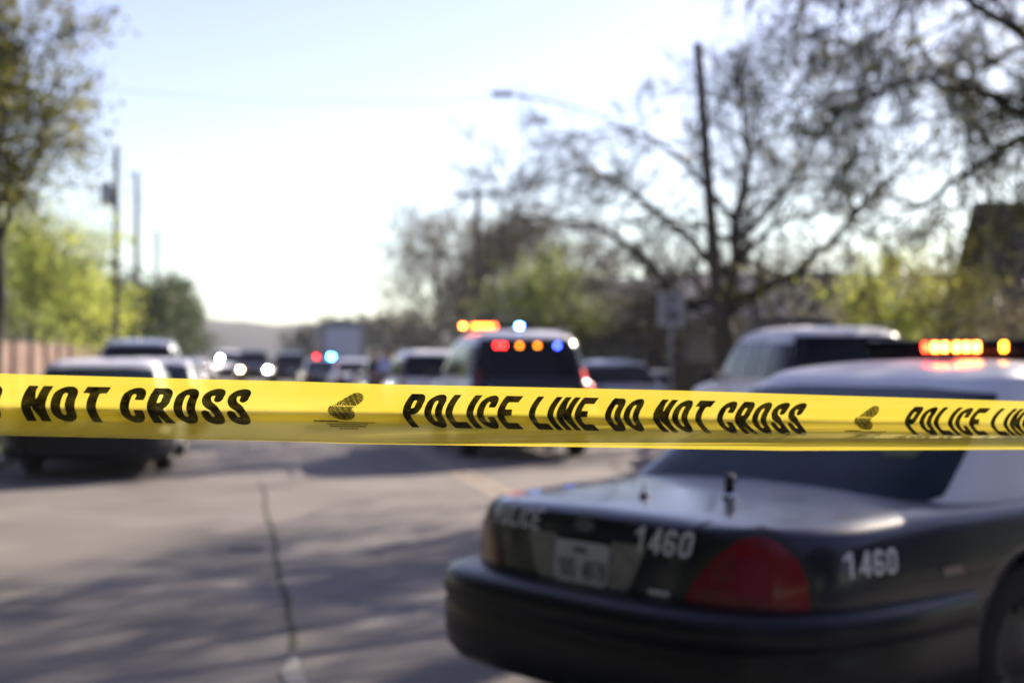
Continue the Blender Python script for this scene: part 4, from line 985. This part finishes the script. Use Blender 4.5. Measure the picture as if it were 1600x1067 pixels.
pole(-4.55, 79, 8.4, 'third wooden pole along the left kerb, above the dark trees', 0)
pole(-4.5, 128, 8.2, 'farthest thin pole along the left kerb', 1.6)
pole(10.0, 60, 8.9, 'wooden pole with a crossarm rising behind the lit police wagon', 1.8, (0, 0), False, .19)
pb = P(1136, 558, 31); pt = P(1090, 68, 31)
lp = pole(pb.x, pb.y, pt.z, 'dark leaning pole crossing the big spreading tree, taller than it', 0, (pt.x - pb.x, pt.y - pb.y), False, .17)
# street lamp: arm carried by the leaning pole is part of it
arm = [P(1108, 262, 31), P(1040, 232, 30.8), P(960, 190, 30.5), P(880, 162, 30.2), P(810, 150, 30)]
b0 = Vector((pb.x, pb.y, 0))
MB().tube([p - b0 for p in arm], .022, 8).build('lamp_arm', M['galv'], lp, True)
hd = P(786, 147, 30) - b0
MB().box(tuple(hd), (.5, .2, .10), rz=-YAW, bev=.05).build('lamp_head', M['galv'], lp, True)

def wire(name, a, b, sag, label, r_=.012):
    a, b = Vector(a), Vector(b); pts = [a.lerp(b, t) - Vector((0, 0, 4 * sag * t * (1 - t))) for t in np.linspace(0, 1, 21)]
    o = MB().tube([p - a for p in pts], r_, 5).build(name, M['trim'], None, True); o.location = a; tag(o, label, 'wire', 'overhead wires'); return o
wire('overhead_wire', (-4.4, 52, 8.6), (-4.3, 60.5, 8.8), .3, 'short wire between the two tallest left poles')
wire('overhead_wire', (-4.3, 60.5, 8.8), (-4.55, 79, 8.1), .7, 'wire from the second left pole to the third')
wire('overhead_wire', (-4.55, 79, 8.1), (-4.5, 128, 7.9), 1.2, 'wire from the third left pole to the farthest')
wire('overhead_wire', (-4.75, 15, 6.2), (-4.65, 52, 5.2), 1.1, 'low sagging wire in front of the lime green tree', .018)
wire('overhead_wire', (-4.75, 15, 6.6), (-4.65, 52, 5.7), 1.0, 'upper sagging wire in front of the lime green tree', .018)
wire('overhead_wire', P(90, 130, 38), P(1100, 120, 38), .6, 'faint thin wire crossing the open sky', .007)

# speed sign
sp_ = P(1048, 558, 29.8); sg_ = empty('speed_sign', (sp_.x, sp_.y, 0)); tag(sg_, 'white rectangular speed limit sign on a thin post by the right kerb', 'sign')
sg_.rotation_euler = (0, 0, -YAW * .6)
MB().tube([(0, 0, 0), (0, 0, 2.9)], .03, 8).build('post', M['galv'], sg_, True)
v, f = march(lambda X, Y: sdrr(X, Y, -.29, 2.14, .29, 2.90, .04), -.3, 2.1, .3, 2.95, .04)
sb = MB(); nV = len(v); 
edge = MB().box((0, -.035, 2.52), (.58, .006, .75), bev=.002)
M['signface'] = mat('sign_white', (.40, .40, .41), .5, c2=(.35, .35, .36), scale=6); M['signink'] = mat('sign_ink', (.03, .03, .03), .6)
pn = edge.build('sign_panel', M['signface'], sg_)
def flat_text(s, cx, z, h, y, m, parent, **k):
    v, f, L_ = text_flat(s, h, **k); return mesh('sign_lettering', [(cx - L_ / 2 + a, y, z + b) for a, b in v], f, m, parent)
flat_text('SPEED', 0, 2.74, .095, -.041, M['signink'], pn, cell=.08)
flat_text('LIMIT', 0, 2.60, .095, -.041, M['signink'], pn, cell=.08)
flat_text('30', 0, 2.24, .28, -.041, M['signink'], pn, cell=.05)

# blue bin and dark gate beside the kerb
bn = P(1022, 558, 33); bn_o = empty('waste_bin', (bn.x, bn.y, .12)); tag(bn_o, 'dark blue wheeled bin near the speed sign post', 'bin')
M['bluebin'] = mat('blue_plastic', (.012, .030, .085), .5)
MB().add([(-.26, -.28, 0), (.26, -.28, 0), (.26, .28, 0), (-.26, .28, 0), (-.32, -.36, .98), (.32, -.36, .98), (.32, .36, .98), (-.32, .36, .98)], [(3, 2, 1, 0), (4, 5, 6, 7), (0, 1, 5, 4), (1, 2, 6, 5), (2, 3, 7, 6), (3, 0, 4, 7)]) if False else None
q = MB(); q.add([(-.26, -.28, .05), (.26, -.28, .05), (.26, .28, .05), (-.26, .28, .05), (-.32, -.36, .98), (.32, -.36, .98), (.32, .36, .98), (-.32, .36, .98)], [(3, 2, 1, 0), (4, 5, 6, 7), (0, 1, 5, 4), (1, 2, 6, 5), (2, 3, 7, 6), (3, 0, 4, 7)]); q.build('bin_body', M['bluebin'], bn_o)
MB().box((0, 0, 1.02), (.68, .78, .07), bev=.02, rx=R(3)).build('lid', M['bluebin'], bn_o)
for x in (-.3, .3): MB().lathe([(.001, -.03), (.1, -.03), (.1, .03), (.001, .03)], (x, .3, .1), 'X', 16).build('wheel', M['tyre'], bn_o)
gt = P(1075, 558, 36); go = empty('dark_gate', (gt.x, gt.y, 0)); tag(go, 'dark board gate standing behind the speed sign and the big trunk', 'gate')
for k in range(9): pass
gb = MB()
for k in range(14): gb.box((-.98 + k * .15, 0, .75), (.14, .025, 1.25))
gb.build('boards', M['polewood'], go)
for x in (-1.1, 1.1): MB().box((x, 0, .8), (.12, .12, 1.6)).build('post', M['polewood'], go)

# ------------------------------------------------------------------ houses on the right
M['stucco'] = mat('pale_siding', (.42, .40, .36), .85, c2=(.36, .34, .31), scale=2)
M['brick'] = mat('tan_brick', (.24, .19, .15), .85, c2=(.30, .24, .19), scale=8)
M['shingle'] = mat('grey_shingles', (.14, .15, .18), .85, c2=(.20, .21, .24), scale=3, bump=.4)
M['shingledark'] = mat('dark_shingles', (.035, .026, .024), .85, c2=(.055, .042, .038), scale=3, bump=.4)
def house(name, label, loc, rz, W_, D_, H_, RH, wallm, roofm, wins, group='houses on the right'):
    o = empty(name, loc, rz); tag(o, label, 'house', group)
    mesh('walls', [(-W_ / 2, 0, 0), (W_ / 2, 0, 0), (W_ / 2, D_, 0), (-W_ / 2, D_, 0), (-W_ / 2, 0, H_), (W_ / 2, 0, H_), (W_ / 2, D_, H_), (-W_ / 2, D_, H_), (-W_ / 2, D_ / 2, H_ + RH * .92), (W_ / 2, D_ / 2, H_ + RH * .92)],
         [(0, 1, 5, 4), (2, 3, 7, 6), (1, 2, 6, 9, 5), (3, 0, 4, 8, 7)], wallm, o)
    rf = MB(); e = .5; t = .14
    sl = RH / (D_ / 2)
    for s_ in (0, 1):
        y0, y1 = (-e, D_ / 2) if s_ == 0 else (D_ + e, D_ / 2); z0, z1 = H_ - e * sl + .05, H_ + RH + .05
        rf.add([(-W_ / 2 - e, y0, z0), (W_ / 2 + e, y0, z0), (W_ / 2 + e, y1, z1), (-W_ / 2 - e, y1, z1), (-W_ / 2 - e, y0, z0 + t), (W_ / 2 + e, y0, z0 + t), (W_ / 2 + e, y1, z1 + t), (-W_ / 2 - e, y1, z1 + t)],
               [(0, 1, 2, 3), (7, 6, 5, 4), (0, 4, 5, 1), (1, 5, 6, 2), (2, 6, 7, 3), (3, 7, 4, 0)])
    r_ = rf.build('roof', roofm, o)
    MB().box((W_ * .22, D_ * .5, H_ + RH + .3), (.6, .6, 1.0)).build('chimney', M['brick'], r_)
    for k, (x, z, w_, h_) in enumerate(wins):
        f_ = MB().box((x, -.02, z), (w_ + .14, .07, h_ + .14)).build('window' if h_ < 1.8 else 'door', M['stucco'] if wallm is not M['stucco'] else M['reflector'], o)
        MB().box((x, -.065, z), (w_, .03, h_)).build('pane', M['glass'], f_)
    return o
hp = P(1060, 558, 52); house('pale_house', 'low pale sided house with a grey roof behind the big spreading tree', (hp.x, hp.y, 0), -YAW + R(8), 12, 7, 2.9, 1.5, M['stucco'], M['shingle'], [(-4.2, 1.6, 1.5, 1.2), (-1.2, 1.05, .95, 2.1), (1.6, 1.6, 1.6, 1.2), (4.4, 1.6, 1.2, 1.2)])
hp = P(1330, 558, 48); house('tan_house', 'tan brick house half hidden by brush right of the big trunk', (hp.x, hp.y, 0), -YAW + R(2), 11, 7, 2.9, 1.5, M['brick'], M['shingle'], [(-3.2, 1.6, 1.5, 1.2), (0, 1.05, .95, 2.1), (3.2, 1.6, 1.6, 1.2)])
hp = P(1850, 558, 31); house('dark_roofed_house', 'house with a dark brown pitched roof at the right edge of the picture', (hp.x, hp.y, 0), -YAW + R(-4), 6.6, 6, 2.6, 2.5, M['brick'], M['shingledark'], [(-1.6, 1.5, 1.1, 1.2), (1.2, 1.05, .95, 2.1)])

# ------------------------------------------------------------------ people standing in the road
M['skin'] = mat('skin', (.42, .25, .18), .6); M['hair'] = mat('hair', (.03, .02, .015), .7)
M['blueshirt'] = mat('light_blue_shirt', (.34, .40, .68), .8); M['darkcloth'] = mat('dark_uniform', (.012, .015, .025), .85); M['greyshirt'] = mat('grey_shirt', (.42, .38, .40), .8)
def skin(name, V, E_, Rr, m, parent, lvl=1):
    me = bpy.data.meshes.new(name); me.from_pydata(V, E_, []); o = bpy.data.objects.new(name + '_t', me); col.objects.link(o)
    sk = o.modifiers.new('s', 'SKIN'); 
    for i, d in enumerate(me.skin_vertices[0].data): d.radius = (Rr[i], Rr[i]) if not isinstance(Rr[i], tuple) else Rr[i]
    me.skin_vertices[0].data[0].use_root = True
    sb_ = o.modifiers.new('u', 'SUBSURF'); sb_.levels = lvl; sb_.render_levels = lvl
    dg = bpy.context.evaluated_depsgraph_get(); ev = bpy.data.meshes.new_from_object(o.evaluated_get(dg)); bpy.data.objects.remove(o); ev.name = name
    return link(name, ev, m, parent, True)
def ensure_skin(me):
    pass
def person(label, loc, rz, shirt, trousers, H=1.76, arm=0):
    o = empty('person', loc, rz); tag(o, label, 'person', 'people standing in the road'); k = H / 1.76
    V = [(0, 0, .95), (0, 0, 1.15), (0, 0, 1.36), (0, 0, 1.50), (0, -.01, 1.58), (0, -.02, 1.68),
         (.11, 0, .90), (.12, -.01, .50), (.13, .02, .09), (.13, -.14, .04), (-.11, 0, .90), (-.12, -.02, .50), (-.13, .02, .09), (-.13, -.14, .04),
         (.19, 0, 1.42), (.26, .02, 1.14), (.24, -.12, .93), (.235, -.16, .86), (-.19, 0, 1.42), (-.26, .02, 1.14), (-.20, -.22, 1.08), (-.14, -.28, 1.07)]
    E_ = [(0, 1), (1, 2), (2, 3), (3, 4), (4, 5), (0, 6), (6, 7), (7, 8), (8, 9), (0, 10), (10, 11), (11, 12), (12, 13), (2, 14), (14, 15), (15, 16), (16, 17), (2, 18), (18, 19), (19, 20), (20, 21)]
    Rr = [(.15, .10), (.14, .10), (.17, .11), (.06, .06), (.075, .085), (.075, .09), .09, .062, .045, .04, .09, .062, .045, .04, .062, .048, .034, .036, .062, .048, .034, .036]
    V = [tuple(c * k for c in p) for p in V]
    V0 = list(V); 
    body = skin('body', V, E_, Rr, M['skin'], o)
    fm = MB()
    for hand, dr_ in ((V[17], Vector((0, -.3, -1))), (V[21], Vector((.6, -.8, -.1)))):
        dr_ = dr_.normalized(); side = dr_.cross(Vector((0, 0, 1)) if abs(dr_.z) < .8 else Vector((1, 0, 0))).normalized()
        for q_ in range(4):
            p0 = Vector(hand) + side * (q_ - 1.5) * .018; Lf = (.075, .085, .08, .062)[q_]
            fm.tube([p0, p0 + dr_ * Lf * .55, p0 + dr_ * Lf * .9 + Vector((0, -.012, -.012)), p0 + dr_ * Lf + Vector((0, -.022, -.025))], [.010, .009, .008, .005], 6)
        p0 = Vector(hand) - side * .034; fm.tube([p0, p0 - side * .02 + dr_ * .03, p0 - side * .022 + dr_ * .055], [.011, .010, .007], 6)
    # nose, ears on the same body
    hz = 1.665 * k
    fm.tube([(0, -.095, hz + .02), (0, -.118, hz - .01), (0, -.10, hz - .02)], [.008, .014, .010], 6)
    for s_ in (-1, 1): fm.tube([(s_ * .072, .0, hz + .02), (s_ * .088, .0, hz), (s_ * .075, .0, hz - .025)], [.01, .016, .008], 6)
    bm = bmesh.new(); bm.from_mesh(body.data); t_ = bpy.data.meshes.new('t'); t_.from_pydata(fm.v, [], fm.f); bm.from_mesh(t_); bm.to_mesh(body.data); bm.free()
    body.data.polygons.foreach_set('use_smooth', [True] * len(body.data.polygons))
    g_ = lambda r_, e: tuple(c + e for c in r_) if isinstance(r_, tuple) else r_ + e
    si = [0, 1, 2, 14, 15, 18, 19]; SV = [V[i] for i in si] + [tuple(np.array(V[16]) * .4 + np.array(V[15]) * .6), tuple(np.array(V[20]) * .4 + np.array(V[19]) * .6)]
    skin('shirt', SV, [(0, 1), (1, 2), (2, 3), (3, 4), (2, 5), (5, 6), (4, 7), (6, 8)], [(.165, .12), (.155, .118), (.185, .128), .078, .066, .078, .066, .056, .056], shirt, o)
    ti = [0, 6, 7, 8, 10, 11, 12]; skin('trousers', [V[i] for i in ti], [(0, 1), (1, 2), (2, 3), (0, 4), (4, 5), (5, 6)], [(.155, .115), .105, .080, .062, .105, .080, .062], trousers, o)
    MB().lathe([(.001, .115), (.045, .108), (.080, .075), (.092, .03), (.088, -.02), (.07, -.045)], (0, .008, 1.67 * k), 'Z', 20).build('hair', M['hair'], o, True)
    for s_ in (-1, 1): MB().box((s_ * .13 * k, -.06, .045), (.10, .28, .09), bev=.03).build('shoe', M['trim'], o, True)
    return o
import types
_q = P(607, 558, 37); person('person in a light blue shirt and dark trousers, standing in the road', (_q.x, _q.y, 0), R(200), M['blueshirt'], M['darkcloth'])
_q = P(588, 558, 39); person('person in a dark uniform standing left of the one in light blue', (_q.x, _q.y, 0), R(150), M['darkcloth'], M['darkcloth'], 1.72)
_q = P(630, 558, 40); person('person in a pale grey shirt standing right of the one in light blue', (_q.x, _q.y, 0), R(10), M['greyshirt'], M['darkcloth'], 1.66)

# ------------------------------------------------------------------ the air of the far distance
hz = MB().box((100, 475, 20.5), (1640, 1290, 44)).build('haze'); tag(hz, kind='stuff')
m = bpy.data.materials.new('thin_haze'); m.use_nodes = True; n = m.node_tree; n.nodes.clear()
o_ = n.nodes.new('ShaderNodeOutputMaterial'); v_ = n.nodes.new('ShaderNodeVolumePrincipled'); v_.inputs['Density'].default_value = .0004; v_.inputs['Color'].default_value = (.80, .87, 1, 1)
n.links.new(v_.outputs[0], o_.inputs['Volume']); hz.data.materials.append(m)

- [EXERCISE DESCRIPTION] Write down every line from the opening of the listing to the line with "bev=.05).build('lamp_head', M['galv'], lp, True)", both included, and nothing else; the pictures are omitted.

- [ANSWER]
Continue the Blender Python script for this scene: part 4, from line 985. This part finishes the script. Use Blender 4.5. Measure the picture as if it were 1600x1067 pixels.
pole(-4.55, 79, 8.4, 'third wooden pole along the left kerb, above the dark trees', 0)
pole(-4.5, 128, 8.2, 'farthest thin pole along the left kerb', 1.6)
pole(10.0, 60, 8.9, 'wooden pole with a crossarm rising behind the lit police wagon', 1.8, (0, 0), False, .19)
pb = P(1136, 558, 31); pt = P(1090, 68, 31)
lp = pole(pb.x, pb.y, pt.z, 'dark leaning pole crossing the big spreading tree, taller than it', 0, (pt.x - pb.x, pt.y - pb.y), False, .17)
# street lamp: arm carried by the leaning pole is part of it
arm = [P(1108, 262, 31), P(1040, 232, 30.8), P(960, 190, 30.5), P(880, 162, 30.2), P(810, 150, 30)]
b0 = Vector((pb.x, pb.y, 0))
MB().tube([p - b0 for p in arm], .022, 8).build('lamp_arm', M['galv'], lp, True)
hd = P(786, 147, 30) - b0
MB().box(tuple(hd), (.5, .2, .10), rz=-YAW, bev=.05).build('lamp_head', M['galv'], lp, True)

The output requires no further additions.